Bronze statue of Erasmus in Rotterdam, Hendrick de Keyser (1622). Picture by Hector Zenil.
Back from Rotterdam, where Elodie Dufour and I attended the “Rotterdam Dialogues” on “the curators”. We both had the occasion to meet up with a former “Erasmus” comrade of mine at the University of Vienna, Martin Boeckhout, who wouldn’t come to the Witte de With but was up for discussing about it.
Marlène Perronet
According to me, the decision to deal only with dialogs was an adapted form, even if these were closed-ended questions, such as “What are the responsibilities of a curator?”, “Does the exhibition have a future?” or “Can we juxtapose academic and intuitive thinking in the practice of curating?” were a bit tarte-à-la-crème. The only speech made as a real lecture was the very first one by Irit Rogoff, giving the definitions so to say.
Elodie Dufour
I was really interested by Irit Rogoff’s lecture on the “implicated” notion. This was on finding a new terminology to redefine ‘curatorial’ in regards of ‘Curating’. She introduced the three days “Rotterdam Dialogues” and it was a representative gesture from the point she raises. The curatorial defined as “an event of knowledge” describes a new curatorial position, including the notion of the “performative audience”.
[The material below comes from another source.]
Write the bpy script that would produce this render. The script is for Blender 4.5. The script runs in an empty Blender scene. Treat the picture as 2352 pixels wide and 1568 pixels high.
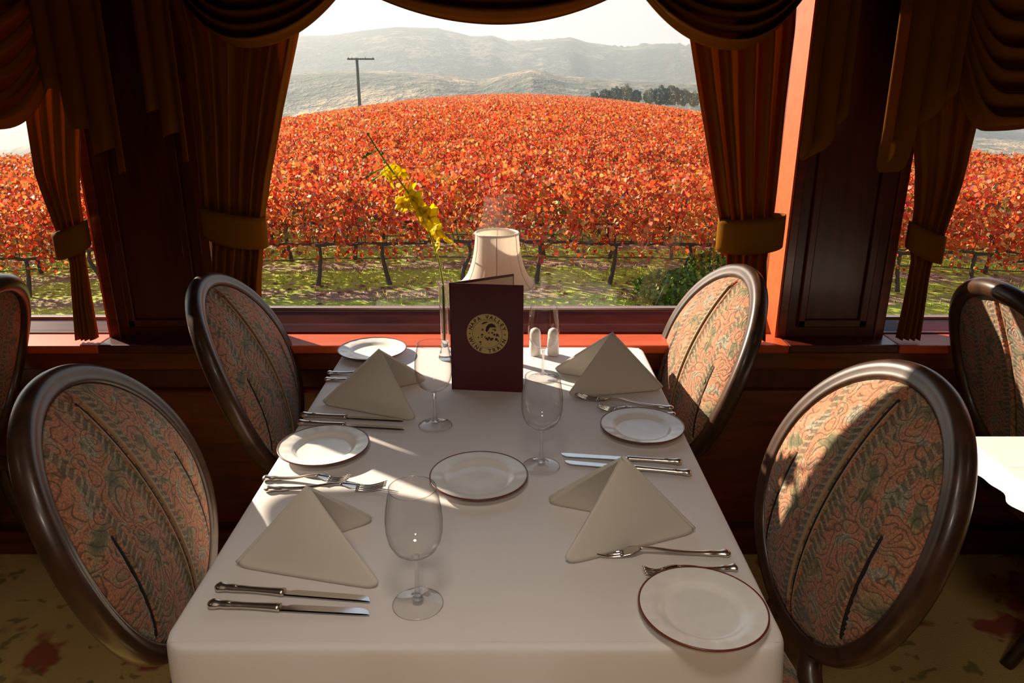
import bpy, bmesh, math, random
import numpy as np
from mathutils import Vector, Matrix, Euler

random.seed(7)
RNG = np.random.default_rng(11)
PI = math.pi
scene = bpy.context.scene
COL = scene.collection

# ------------------------------------------------------------------ camera
FPX = 1720.0
PITCH = math.radians(19.0)
EYE = 1.51
TZ = 0.762            # top of the tablecloth

cam_d = bpy.data.cameras.new('camera')
cam_d.sensor_fit = 'HORIZONTAL'
cam_d.sensor_width = 36.0
cam_d.lens = 36.0 * FPX / 2352.0
cam_d.clip_start = 0.05
cam_d.clip_end = 6000
cam = bpy.data.objects.new('camera', cam_d)
COL.objects.link(cam)
cam.location = (0, 0, EYE)
cam.rotation_euler = (math.radians(90) - PITCH, 0, 0)
scene.camera = cam


def ray(px, py):
    r = (px - 1176) / FPX
    u = (784 - py) / FPX
    return Vector((r, math.cos(PITCH) + u * math.sin(PITCH), -math.sin(PITCH) + u * math.cos(PITCH)))


def PZ(px, py, z=TZ):
    d = ray(px, py)
    return Vector((0, 0, EYE)) + d * ((z - EYE) / d.z)


def PY(px, py, Y):
    d = ray(px, py)
    return Vector((0, 0, EYE)) + d * (Y / d.y)


# ------------------------------------------------------------------ object helpers
def tag(o, label=None, cat=None, group=None, kind=None):
    if label: o['label'] = label
    if cat: o['category'] = cat
    if group: o['group'] = group
    if kind: o['kind'] = kind
    return o


def empty(name, loc=(0, 0, 0), rz=0.0):
    o = bpy.data.objects.new(name, None)
    o.empty_display_size = 0.05
    COL.objects.link(o)
    o.location = loc
    o.rotation_euler = (0, 0, rz)
    return o


def copy_tree(o, parent=None):
    c = o.copy()
    COL.objects.link(c)
    if parent is not None:
        c.parent = parent
    for ch in list(o.children):
        copy_tree(ch, c)
    return c


class MB:
    """collects verts and faces, builds one mesh object"""
    def __init__(s):
        s.v = []; s.f = []; s.mi = []; s.uv = []

    def add(s, vs, fs, mi=0, uv=None):
        n = len(s.v)
        s.v += [tuple(v) for v in vs]
        s.f += [tuple(i + n for i in f) for f in fs]
        s.mi += [mi] * len(fs)
        s.uv += [tuple(u) for u in uv] if uv is not None else [(0, 0, 0)] * len(vs)
        return s

    def box(s, x0, x1, y0, y1, z0, z1, mi=0):
        vs = [(x, y, z) for x in (x0, x1) for y in (y0, y1) for z in (z0, z1)]
        fs = [(0, 1, 3, 2), (4, 6, 7, 5), (0, 4, 5, 1), (2, 3, 7, 6), (0, 2, 6, 4), (1, 5, 7, 3)]
        return s.add(vs, fs, mi)

    def grid(s, nu, nv, fn, mi=0, closed=False, flip=False):
        vs = []; uv = []
        for j in range(nv):
            for i in range(nu):
                u = i / (nu if closed else nu - 1)
                v = j / (nv - 1)
                p = fn(u, v)
                vs.append(p[:3]); uv.append((u, v, 0) if len(p) == 3 else tuple(p[3:6]))
        fs = []
        for j in range(nv - 1):
            for i in range(nu if closed else nu - 1):
                a = j * nu + i; b = j * nu + (i + 1) % nu
                q = (a, b, b + nu, a + nu)
                fs.append(q[::-1] if flip else q)
        return s.add(vs, fs, mi, uv)

    def lathe(s, prof, n=32, mi=0, cx=0, cy=0, fn=None):
        def f(u, v):
            k = v * (len(prof) - 1); i = int(round(k))
            r, z = prof[i]
            a = 2 * PI * u
            if fn: r, z = fn(r, z, a)
            return (cx + r * math.cos(a), cy + r * math.sin(a), z)
        return s.grid(n, len(prof), f, mi, closed=True)

    def tube(s, pts, rad, n=8, mi=0, cap=True, flat=1.0):
        pts = [Vector(p) for p in pts]
        m = len(pts)
        if not hasattr(rad, '__len__'): rad = [rad] * m
        vs = []; ref = Vector((0, 0, 1))
        t0 = (pts[1] - pts[0]).normalized()
        if abs(t0.dot(ref)) > 0.95: ref = Vector((1, 0, 0))
        side = t0.cross(ref).normalized()
        for i, p in enumerate(pts):
            t = (pts[min(i + 1, m - 1)] - pts[max(i - 1, 0)]).normalized()
            side = (side - t * side.dot(t)).normalized()
            up = side.cross(t)
            for k in range(n):
                a = 2 * PI * k / n
                vs.append(p + side * (rad[i] * math.cos(a)) + up * (rad[i] * flat * math.sin(a)))
        fs = []
        for i in range(m - 1):
            for k in range(n):
                a = i * n + k; b = i * n + (k + 1) % n
                fs.append((a, b, b + n, a + n))
        if cap:
            fs.append(tuple(range(n))[::-1]); fs.append(tuple((m - 1) * n + k for k in range(n)))
        return s.add(vs, fs, mi)

    def build(s, name, mats, parent=None, smooth=True, bevel=0, solid=0, subd=0, auto=None):
        me = bpy.data.meshes.new(name)
        me.from_pydata(s.v, [], s.f)
        if not isinstance(mats, (list, tuple)): mats = [mats]
        for m in mats: me.materials.append(m)
        if len(mats) > 1: me.polygons.foreach_set('material_index', s.mi)
        at = me.attributes.new('pat', 'FLOAT_VECTOR', 'POINT')
        at.data.foreach_set('vector', np.array(s.uv, dtype=np.float32).ravel())
        me.polygons.foreach_set('use_smooth', [smooth] * len(me.polygons))
        me.update()
        bm = bmesh.new(); bm.from_mesh(me)
        bmesh.ops.recalc_face_normals(bm, faces=bm.faces)
        bm.to_mesh(me); bm.free()
        if smooth and auto is not None:
            me.set_sharp_from_angle(angle=math.radians(auto))
        o = bpy.data.objects.new(name, me)
        COL.objects.link(o)
        if parent is not None: o.parent = parent
        if solid:
            m = o.modifiers.new('solid', 'SOLIDIFY'); m.thickness = solid; m.offset = 0
        if bevel:
            m = o.modifiers.new('bevel', 'BEVEL'); m.width = bevel; m.segments = 2; m.limit_method = 'ANGLE'
        if subd:
            m = o.modifiers.new('sub', 'SUBSURF'); m.levels = subd; m.render_levels = subd
        return o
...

I really like this idea that the audience, as she said, “produces meaning through relations with one to another”. Also, she introduced the notion of shift from the “analytical” to the “performative” function, defined as a generative movement.
Martin Boeckhout
What I find interesting about this is a parallel concern in the field of science. One of the “accepted view” (if I may call it that) of how science relates to the world is by assuming that good science gains its support from society precisely by keeping a certain (intellectual) distance from it – and that the results of scientific activity will only be taken up by non-scientists in a more or less finished form. Of course, historically speaking such a model is at least only part of the story of science; but more interestingly in this context is that the general tendency in theorizing about the relations between science and society is to also invent models which “implicate” the outside world in which science is “entangled” into research processes (Bruno Latour is one of the names associated with such a position). Making the (previously passively conceptualized) “end users” an active part of the research processes also requires a theoretical and practical consideration of a number of different things: the circumstances under which such “implications” could be successful, the subsequent roles these “newly implicated” actors may have, as well as the changes this may bring to the actual processes, settings and outcomes of research. One could say that this is what Science and Technology Studies (STS), the field I’m working in, is all about – and I suppose there might be parallels to be drawn with curating.
MP
The field though doesn’t seek for a definition, although it tends to professionalize and specialize in the same while. Ute Meta Bauer drew a parallel between the new curatorial training programs and art-schools, analyzing the fact that neither artists nor curators were (anymore) educated as art historians and that in these recent curatorial schools, which consist mainly of postgraduate programs, one was trained on making exhibitions, here and now, much more than reflecting on what one was doing. It was mostly a question of adapting and reacting to the issues to come or more, like Irit Rogoff said for the “implicated” ones, being “generative”, not “reactive”.